## TASK OBJECTIVE
Write out the data below exactly as given, without any of its pictures.

SOURCE MATERIAL start

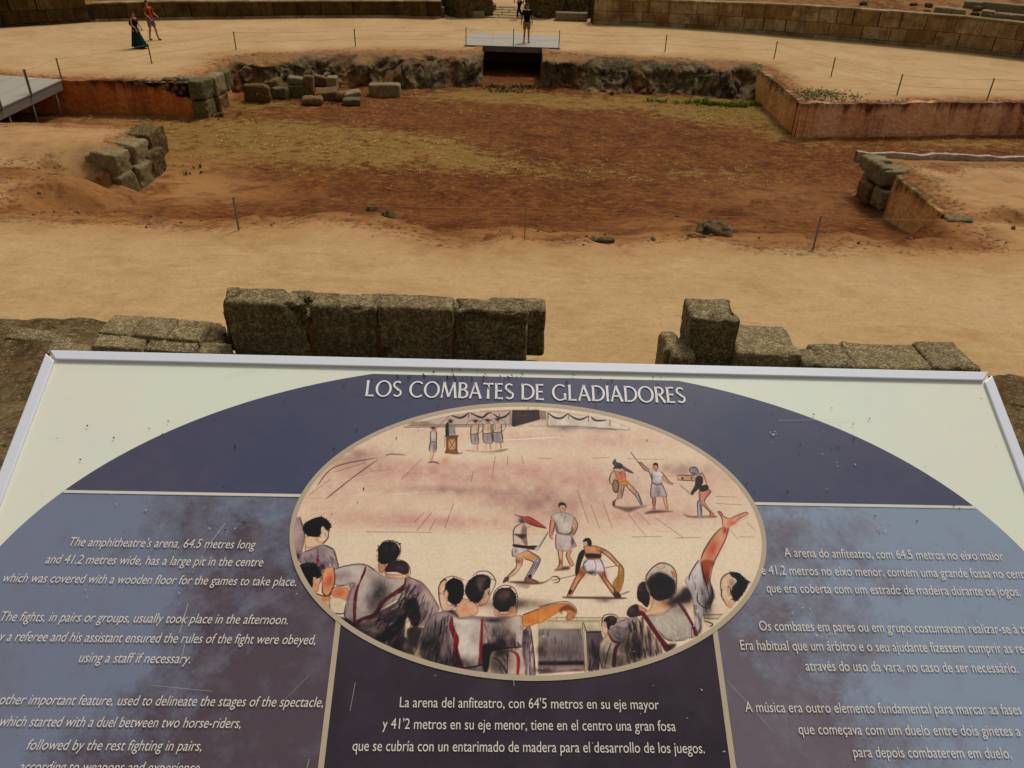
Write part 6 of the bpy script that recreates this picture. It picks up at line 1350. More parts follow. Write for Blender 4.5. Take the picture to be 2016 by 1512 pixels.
# --- parapet and right group
pt.frame(1060, 1080, 5.817)
pt.poly([(90, 795), (1020, 795), (1020, 830), (90, 830)], (216, 198, 164), .85, 2, False); pt.poly([(0, 840), (700, 835), (720, 950), (540, 950), (500, 925), (0, 930)], (200, 184, 154), .9, 2, False)
for q in [[(200, 792), (1010, 795)], [(100, 832), (720, 832)], [(0, 930), (500, 925)], [(206, 795), (208, 830)], [(440, 795), (440, 832)]]: L(q, 5)
pt.poly([(0, 935), (490, 930), (525, 1330), (0, 1330)], (132, 120, 118), .95, 2, False); pt.blob(150, 1010, 180, 70, (160, 152, 146), .6); pt.blob(260, 1190, 160, 60, (100, 84, 90), .6); pt.blob(30, 1180, 40, 60, (60, 50, 46), .6)
pt.poly([(0, 1300), (525, 1290), (525, 1340), (0, 1345)], (30, 20, 22), .95, 4, False); pt.poly([(0, 1345), (525, 1340), (525, 1400), (250, 1420), (0, 1440)], (150, 130, 120), .9, 2, False); pt.blob(50, 1400, 90, 26, (40, 28, 32), .8); pt.blob(450, 1395, 60, 16, (110, 70, 66), .6)
pt.poly([(498, 850), (520, 850), (560, 1400), (525, 1420)], (210, 194, 164), 1, 1.5, False); L([(498, 855), (530, 1410)], 6, smooth=False); L([(512, 850), (545, 945), (565, 1395)], 6, smooth=False); L([(455, 930), (455, 990)], 7); pt.blob(60, 1008, 7, 7, (250, 248, 244), 1, tex=0); L([(55, 930), (57, 990)], 6)
pt.poly([(550, 955), (715, 955), (745, 1050), (700, 1200), (690, 1390), (570, 1400)], (104, 90, 98), .95, 2, False); pt.line([(550, 960), (715, 955)], 14, (36, 26, 28), .9); pt.blob(640, 1160, 60, 70, (62, 48, 56), .7)
# hand and forearm resting on it
pt.poly([(0, 690), (150, 640), (330, 630), (420, 690), (430, 740), (410, 800), (340, 830), (310, 800), (330, 750), (300, 715), (250, 720), (120, 800), (0, 860)], (226, 150, 84)); pt.blob(100, 740, 120, 40, (216, 124, 50), .6); pt.poly([(240, 700), (330, 650), (420, 700), (420, 740), (350, 710), (280, 720), (260, 750)], (130, 66, 38), .85, 3); pt.poly([(310, 790), (350, 740), (410, 740), (400, 800), (345, 830)], (214, 160, 120)); L([(0, 670), (160, 630), (330, 615), (430, 690), (435, 760)], 4)
for x in (335, 360, 385): L([(x, 760), (x-12, 820)], 5, (90, 50, 40), .8)
# seated man with red border
pt.poly([(720, 870), (760, 800), (830, 790), (800, 900), (790, 980), (740, 980)], (228, 184, 148)); pt.poly([(745, 830), (790, 780), (860, 775), (900, 820), (870, 880), (830, 890), (800, 940), (775, 880)], (48, 36, 34)); pt.blob(840, 800, 30, 18, (140, 116, 108), .7); pt.poly([(745, 850), (770, 840), (780, 890), (755, 910)], (230, 190, 156)); L([(720, 890), (735, 790), (800, 755), (880, 765), (920, 815)], 6)
pt.poly([(700, 1100), (790, 980), (850, 1060), (940, 1085), (950, 1340), (720, 1370), (690, 1220)], (206, 190, 164), 1, 2); pt.poly([(790, 960), (860, 890), (960, 880), (1010, 900), (970, 1080), (850, 1050)], (160, 144, 144), 1, 2); pt.line([(800, 970), (850, 1060), (940, 1090)], [10, 24, 16], (120, 24, 40), .95); pt.line([(920, 1100), (880, 1160), (860, 1340)], [18, 40, 40], (112, 20, 38), .95); L([(830, 1090), (790, 1200), (755, 1370)], 7); L([(700, 1110), (690, 1230), (740, 1380)], 7); L([(600, 1400), (640, 1290), (690, 1380)], 7, (60, 50, 52), .8)
pt.poly([(880, 860), (1040, 800), (1100, 760), (1060, 900), (980, 920)], (176, 164, 160), 1, 2); L([(870, 860), (1030, 800)], 5)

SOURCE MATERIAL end

## WORKED SOLUTION
Write part 6 of the bpy script that recreates this picture. It picks up at line 1350. More parts follow. Write for Blender 4.5. Take the picture to be 2016 by 1512 pixels.
# --- parapet and right group
pt.frame(1060, 1080, 5.817)
pt.poly([(90, 795), (1020, 795), (1020, 830), (90, 830)], (216, 198, 164), .85, 2, False); pt.poly([(0, 840), (700, 835), (720, 950), (540, 950), (500, 925), (0, 930)], (200, 184, 154), .9, 2, False)
for q in [[(200, 792), (1010, 795)], [(100, 832), (720, 832)], [(0, 930), (500, 925)], [(206, 795), (208, 830)], [(440, 795), (440, 832)]]: L(q, 5)
pt.poly([(0, 935), (490, 930), (525, 1330), (0, 1330)], (132, 120, 118), .95, 2, False); pt.blob(150, 1010, 180, 70, (160, 152, 146), .6); pt.blob(260, 1190, 160, 60, (100, 84, 90), .6); pt.blob(30, 1180, 40, 60, (60, 50, 46), .6)
pt.poly([(0, 1300), (525, 1290), (525, 1340), (0, 1345)], (30, 20, 22), .95, 4, False); pt.poly([(0, 1345), (525, 1340), (525, 1400), (250, 1420), (0, 1440)], (150, 130, 120), .9, 2, False); pt.blob(50, 1400, 90, 26, (40, 28, 32), .8); pt.blob(450, 1395, 60, 16, (110, 70, 66), .6)
pt.poly([(498, 850), (520, 850), (560, 1400), (525, 1420)], (210, 194, 164), 1, 1.5, False); L([(498, 855), (530, 1410)], 6, smooth=False); L([(512, 850), (545, 945), (565, 1395)], 6, smooth=False); L([(455, 930), (455, 990)], 7); pt.blob(60, 1008, 7, 7, (250, 248, 244), 1, tex=0); L([(55, 930), (57, 990)], 6)
pt.poly([(550, 955), (715, 955), (745, 1050), (700, 1200), (690, 1390), (570, 1400)], (104, 90, 98), .95, 2, False); pt.line([(550, 960), (715, 955)], 14, (36, 26, 28), .9); pt.blob(640, 1160, 60, 70, (62, 48, 56), .7)
# hand and forearm resting on it
pt.poly([(0, 690), (150, 640), (330, 630), (420, 690), (430, 740), (410, 800), (340, 830), (310, 800), (330, 750), (300, 715), (250, 720), (120, 800), (0, 860)], (226, 150, 84)); pt.blob(100, 740, 120, 40, (216, 124, 50), .6); pt.poly([(240, 700), (330, 650), (420, 700), (420, 740), (350, 710), (280, 720), (260, 750)], (130, 66, 38), .85, 3); pt.poly([(310, 790), (350, 740), (410, 740), (400, 800), (345, 830)], (214, 160, 120)); L([(0, 670), (160, 630), (330, 615), (430, 690), (435, 760)], 4)
for x in (335, 360, 385): L([(x, 760), (x-12, 820)], 5, (90, 50, 40), .8)
# seated man with red border
pt.poly([(720, 870), (760, 800), (830, 790), (800, 900), (790, 980), (740, 980)], (228, 184, 148)); pt.poly([(745, 830), (790, 780), (860, 775), (900, 820), (870, 880), (830, 890), (800, 940), (775, 880)], (48, 36, 34)); pt.blob(840, 800, 30, 18, (140, 116, 108), .7); pt.poly([(745, 850), (770, 840), (780, 890), (755, 910)], (230, 190, 156)); L([(720, 890), (735, 790), (800, 755), (880, 765), (920, 815)], 6)
pt.poly([(700, 1100), (790, 980), (850, 1060), (940, 1085), (950, 1340), (720, 1370), (690, 1220)], (206, 190, 164), 1, 2); pt.poly([(790, 960), (860, 890), (960, 880), (1010, 900), (970, 1080), (850, 1050)], (160, 144, 144), 1, 2); pt.line([(800, 970), (850, 1060), (940, 1090)], [10, 24, 16], (120, 24, 40), .95); pt.line([(920, 1100), (880, 1160), (860, 1340)], [18, 40, 40], (112, 20, 38), .95); L([(830, 1090), (790, 1200), (755, 1370)], 7); L([(700, 1110), (690, 1230), (740, 1380)], 7); L([(600, 1400), (640, 1290), (690, 1380)], 7, (60, 50, 52), .8)
pt.poly([(880, 860), (1040, 800), (1100, 760), (1060, 900), (980, 920)], (176, 164, 160), 1, 2); L([(870, 860), (1030, 800)], 5)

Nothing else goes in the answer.